Au cabinet de la ministre de la Justice, on nous a d'abord indiqué jeudi que, pour ces questions «plus techniques», il fallait se référer directement au ministère de la Justice. Au ministère de la Justice, on s'est borné à répéter que le seul critère pour être invité, comme représentant du public, à siéger à un comité de sélection des juges, c'est de n'être «ni juge ni avocat». Oui, merci, ça on le sait déjà. Mais encore? La ministre de la Justice, elle la choisit comment, cette personne? Elle regarde dans le bottin téléphonique et choisit un nom au hasard? Met des noms dans un chapeau? «Ah ça, je ne peux pas vous le dire. Il faudrait demander au cabinet», a-t-on fini par nous répondre.
L'attachée de presse de la ministre de la Justice, Sarah Pilote-Henri, nous a finalement expliqué vendredi après-midi que la personne représentant le public «ne doit pas avoir d'avocat dans sa famille proche, doit être intègre, avoir une bonne expérience de vie et s'engager à ne divulguer aucune information dans l'exercice de ses fonctions». La personne doit en outre se récuser si elle a un lien d'affaires ou familial avec un des candidats, a précisé Mme Pilote-Henri.
«Banque» de noms
Quant à savoir à quelle «banque» de noms la ministre de la Justice se réfère pour trouver la bonne personne, Mme Pilote-Henri a indiqué qu'elle cherchait parmi «des gens qu'elle connaît et qu'elle croit être à la hauteur de la tâche». Si elle n'en connaît pas dans la région où un poste de juge est à pourvoir, «elle peut consulter des gens du milieu dans cette région», a ajouté l'attachée de presse de la ministre Weil.
Citant des sources proches du processus de sélection, le collègue Denis Lessard a révélé dans La Presse de vendredi que les gouvernements successifs ont toujours choisi des «sympathisants» pour siéger à ces comités. La conjointe d'un ministre aurait ainsi fait partie d'un de ces comités il y a quelques années. Celle d'un sous-ministre associé au gouvernement Charest aussi.

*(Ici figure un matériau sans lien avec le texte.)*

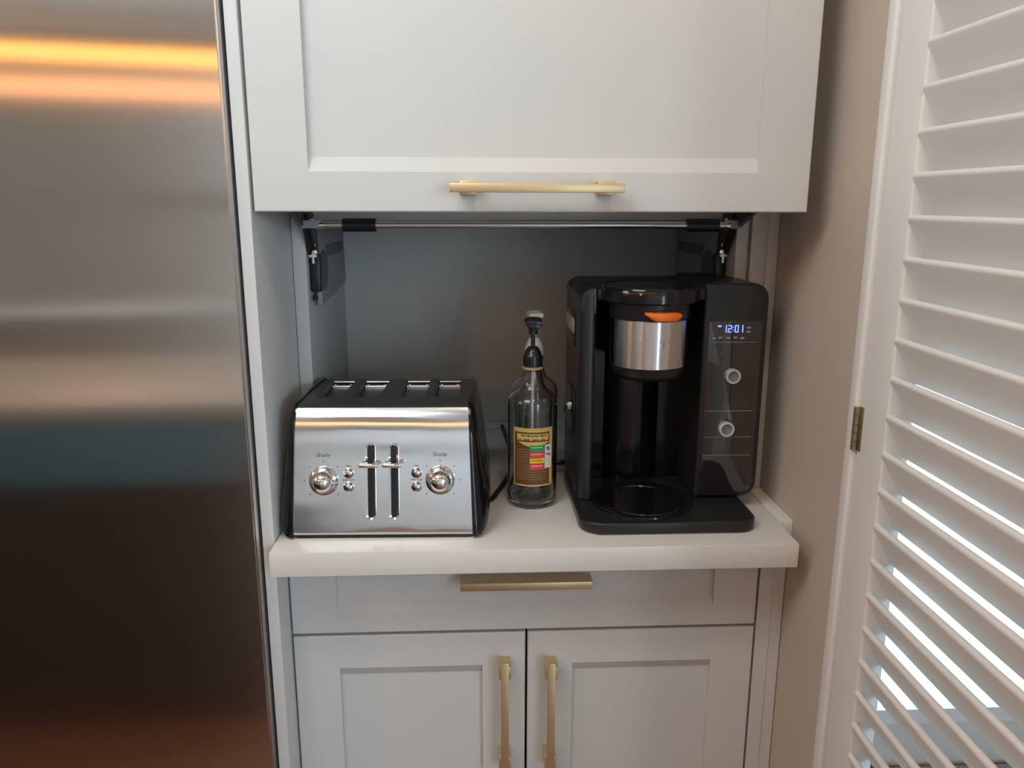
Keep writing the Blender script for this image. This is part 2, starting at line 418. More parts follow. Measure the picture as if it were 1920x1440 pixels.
# lift mechanism, one each side, with a stabiliser rod
for side in (-1, 1):
    X = (lambda a: NL + a) if side < 0 else (lambda a: NR - a)
    def bx(mb, a0, a1, *r, **kw):
        p, q = sorted((X(a0), X(a1))); mb.box(p, q, *r, **kw)
    def pol(mb, poly, a0, a1, mt, bev=0):
        p, q = sorted((X(a0), X(a1))); mb.prism(poly, p, q, 'YZ', mt, bevel=bev)
    hs = MB()
    pol(hs, [(1.345, 1.385), (1.62, 1.372), (1.625, 1.262), (1.50, 1.252), (1.36, 1.245), (1.348, 1.27)], 0.0005, 0.009, 'midgrey', 0.001)
    pol(hs, [(1.42, 1.345), (1.60, 1.345), (1.60, 1.325), (1.43, 1.325)], 0.009, 0.0102, 'darkgrey')
    hs.lathe([(0, 0), (0.034, 0), (0.034, 0.0015), (0, 0.0015)], (X(0.009), 1.395, 1.305) if side < 0 else (X(0.0105), 1.395, 1.305), 'darkgrey', 40, axis='X')
    ho = up_(hs, 'lift_housing')
    am = MB()
    # black telescoping arm, rising forward to the back of the flap
    pol(am, [(1.312, 1.275), (1.335, 1.272), (1.342, 1.335), (1.315, 1.337)], 0.001, 0.018, 'black', 0.003)
    pol(am, [(1.245, 1.402), (1.315, 1.402), (1.33, 1.335), (1.305, 1.335)], 0.003, 0.015, 'black', 0.001)
    pol(am, [(1.096, 1.455), (1.096, 1.430), (1.245, 1.380), (1.29, 1.375), (1.315, 1.402)], 0.004, 0.012, 'black', 0.001)
    am.lathe([(0, 0), (0.0042, 0.0), (0.0042, 0.006), (0.002, 0.008), (0, 0.008)], (X(0.009), 1.308, 1.262), 'black', 12)
    am.lathe([(0, 0), (0.006, 0.0), (0.0055, 0.004), (0, 0.005)], (X(0.010), 1.300, 1.352), 'chrome', 12, axis='Y')
    am.lathe([(0, 0), (0.0025, 0.0), (0.0025, 0.030), (0, 0.030)], (X(0.0105), 1.302, 1.322), 'chrome', 10)
    bx(am, 0.004, 0.016, 1.300, 1.310, 1.332, 1.336, 'chrome')
    bx(am, 0.010, 0.018, 1.322, 1.35, 1.252, 1.275, 'midgrey', bevel=0.001)
    ao = up_(am, 'lift_arm')
    for (a, y, z) in ((0.020, 1.262, 1.392), (0.014, 1.30, 1.340)):
        sm = MB().lathe([(0, 0), (0.0045, 0), (0.004, 0.003), (0, 0.004)], (X(a), y, z), 'chrome', 12, axis='Y')
        so = sm.build('screw', origin=O); so.parent = ao; so.location = (0, 0, 0)
rod = MB()
rod.lathe([(0, 0), (0.0055, 0), (0.0055, 0.624), (0, 0.624)], (-0.2311, 1.24, 1.3850), 'alu', 24, axis='X')
rod.lathe([(0, 0), (0.0075, 0), (0.0075, 0.006), (0, 0.006)], (-0.236, 1.24, 1.3850), 'chrome', 20, axis='X')
rod.lathe([(0, 0), (0.0075, 0), (0.0075, 0.006), (0, 0.006)], (0.392, 1.24, 1.3850), 'chrome', 20, axis='X')
rod.box(-0.262, -0.2345, 1.233, 1.262, 1.380, 1.3925, 'midgrey', bevel=0.001)
rod.box(0.3965, 0.413, 1.233, 1.262, 1.380, 1.3925, 'midgrey', bevel=0.001)
ro_ = up_(rod, 'stabiliser_rod')
for x0 in (-0.2005, 0.330):
    s = MB().lathe([(0.0052, 0), (0.0102, 0), (0.0102, 0.050), (0.0052, 0.050)], (x0, 1.24, 1.3850), 'black', 24, axis='X', close=True).build('rod_sleeve', origin=O)
    s.parent = ro_; s.location = (0, 0, 0)

# ---------------------------------------------------------------- worktops
tag(MB().box(-0.2928, 0.4670, 1.0417, 1.50, ZC - 0.037, ZC, 'quartz', bevel=0.0015).build('pull_out_shelf', origin=(0.087, 1.27, ZC - 0.037)),
    'white pull-out worktop under the toaster and coffee maker', 'worktop')
w = MB()
w.box(0.4690, 0.4916, 1.1275, 1.655, ZC - 0.034, ZC, 'quartz', bevel=0.001)
w.box(-0.2925, 0.4690, 1.502, 1.70, ZC - 0.034, ZC, 'quartz', bevel=0.001)
w.box(NL, NR, 1.6665, 1.70, ZC, 0.9545, 'quartz')
tag(w.build('fixed_worktop', origin=(0.1, 1.5, ZC - 0.034)), 'white fixed counter ledge to the right of and behind the pull-out worktop', 'worktop')

# ---------------------------------------------------------------- base cabinet
YL = 1.135
bc = thing('base_cabinet', 'grey painted base cabinet with one drawer and two doors', 'cabinet', (0.09, 1.4, 0))
OB = Vector((0.09, 1.4, 0))
def bp_(mb, name, par=None):
    o = mb.build(name, origin=OB, angle=20); o.parent = par or bc; o.location = (0, 0, 0); return o
c = MB()
c.box(-0.2925, -0.2745, 1.157, 1.70, 0.0, 0.895, 'paint'); c.box(0.428, 0.4470, 1.157, 1.70, 0.0, 0.895, 'paint')
c.box(-0.2745, 0.428, 1.157, 1.175, 0.745, 0.757, 'paint'); c.box(-0.2745, 0.428, 1.157, 1.70, 0.10, 0.118, 'paint')
c.box(-0.2745, 0.428, 1.69, 1.70, 0.118, 0.895, 'paint'); c.box(-0.2745, 0.428, 1.157, 1.30, 0.880, 0.895, 'paint')
c.box(-0.2745, 0.428, 1.20, 1.215, 0.0, 0.10, 'paint')
bp_(c, 'carcass')
fl = MB()
fl.box(0.4497, 0.4716, 1.135, 1.17, 0.0, 0.898, 'paint', bevel=0.001)
fl.box(0.4719, 0.4908, 1.1365, 1.17, 0.0, 0.898, 'paint', bevel=0.001)
bp_(fl, 'filler_strip')
dr = bp_(shaker(MB(), -0.2906, 0.4462, 0.7565, 0.896, YL, -0.2195, 0.3762, 0.7912, 0.862, bev=0.0135), 'drawer')
fpull = MB()
fpull.box(-0.0263, 0.1768, YL - 0.027, YL, 0.8492, 0.8522, 'brass', bevel=0.0008)
fpull.box(-0.0263, 0.1768, YL - 0.030, YL - 0.0255, 0.8395, 0.8522, 'brass', bevel=0.0008)
o = fpull.build('drawer_pull', origin=OB); o.parent = dr; o.location = (0, 0, 0)
d1 = bp_(shaker(MB(), -0.2906, 0.0757, 0.125, 0.7515, YL, -0.2200, 0.0068, 0.180, 0.695, bev=0.017), 'cabinet_door')
o = bar_pull(0.5175, 0.7185, 0.0420, YL, False, 0.0125).build('door_pull', origin=OB); o.parent = d1; o.location = (0, 0, 0)
d2 = bp_(shaker(MB(), 0.0795, 0.4462, 0.125, 0.7515, YL, 0.1516, 0.3780, 0.180, 0.695, bev=0.017), 'cabinet_door')
o = bar_pull(0.5165, 0.7165, 0.1155, YL, False, 0.0125).build('door_pull', origin=OB); o.parent = d2; o.location = (0, 0, 0)

# ---------------------------------------------------------------- toaster
TC = Vector((-0.1340, 1.2235, ZC)); TR = math.radians(-1.3)
to = thing('toaster', 'four-slice stainless steel toaster with black ends on the worktop', 'toaster', TC, TR)
LEAN = 0.16
def prof_t():
    P = []
    P += [(-0.1300, 0.0045), (-0.1374, 0.0066), (-0.1361, 0.0203), (-0.1358, 0.0225)]
    for z in (0.045, 0.08, 0.11, 0.135): P.append((-0.1365 + (z - 0.022) * LEAN, z))
    # rounded shoulder
    P += [(-0.1157, 0.148), (-0.1129, 0.160), (-0.1100, 0.169), (-0.1065, 0.177), (-0.1030, 0.1830), (-0.0985, 0.1885)]
    nsteel = len(P)
    P += [(-0.0940, 0.1910), (-0.089, 0.1920), (-0.0455, 0.1918), (0.0, 0.1908), (0.096, 0.1868), (0.108, 0.1848), (0.117, 0.1795), (0.1245, 0.170), (0.129, 0.155), (0.1355, 0.08), (0.137, 0.025),
          (0.134, 0.010), (0.126, 0.0045), (0.112, 0.0040)]
    return P, nsteel
PT, NS = prof_t()
def wx(z): return 0.1318 - 0.0062 * z / 0.19
def pull_(mb, name, par, mtx=None):
    o = mb.build(name); o.parent = par
    return o
s = MB()
V = []; F = []
for (y, z) in PT[:NS]:
    V += [(-wx(z), y, z), (wx(z), y, z)]
for i in range(NS - 1): F.append((2 * i, 2 * i + 1, 2 * i + 3, 2 * i + 2))
s.faces(V, F, 'steel')
shell = pull_(s, 'steel_front', to)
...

La question de l'accès aux listes de candidats dressées par les comités de sélection a quant à elle fait l'objet de nombreuses contradictions, cette semaine. Ainsi, les propos de la vice-première ministre, Nathalie Normandeau, tenus plus tôt cette semaine sur les ondes de Radio-Canada et de l'émission de Paul Arcand, laissaient entendre que c'est le Conseil des ministres qui choisissait, «en bout de ligne», les futurs juges sur les recommandations des comités de sélection. Des propos repris par l'attachée de presse de la ministre Weil et rapportés dans le quotidien Le Devoir jeudi, alors que Sarah Pilote affirmait que le Conseil des ministres avait accès aux listes des comités. Talonné à la période de questions, Jean Charest a soutenu que la personne qui avait donné cette information (à l'attachée de presse de la ministre Weil) avait erré. Une seule candidature est suggérée au Conseil des ministres, et la liste ne circule pas parmi ses membres, a-t-il martelé. Jean Charest a donc contredit non seulement l'attachée de presse de la ministre Weil, mais aussi la... vice-première ministre.
Liste
Vendredi après-midi, l'attachée de presse de la ministre Weil nous a affirmé que seule la ministre de la Justice, à qui revient la tâche de choisir parmi les candidats recommandés par le comité, avait accès à la liste. «Mais elle consulte le premier ministre pour valider son choix avant que ça se rende au Conseil des ministres. Elle lui donne donc les noms intéressants qui figurent sur la liste», a précisé Mme Pilote-Henri.
Reste maintenant à savoir si le juge Michel Bastarache, mandaté pour présider la commission d'enquête sur les allégations de Marc Bellemare, aura, lui, accès aux fameuses listes, utiles pour déterminer si le processus de nomination des juges est influencé par des considérations politiques et profite aux amis du régime.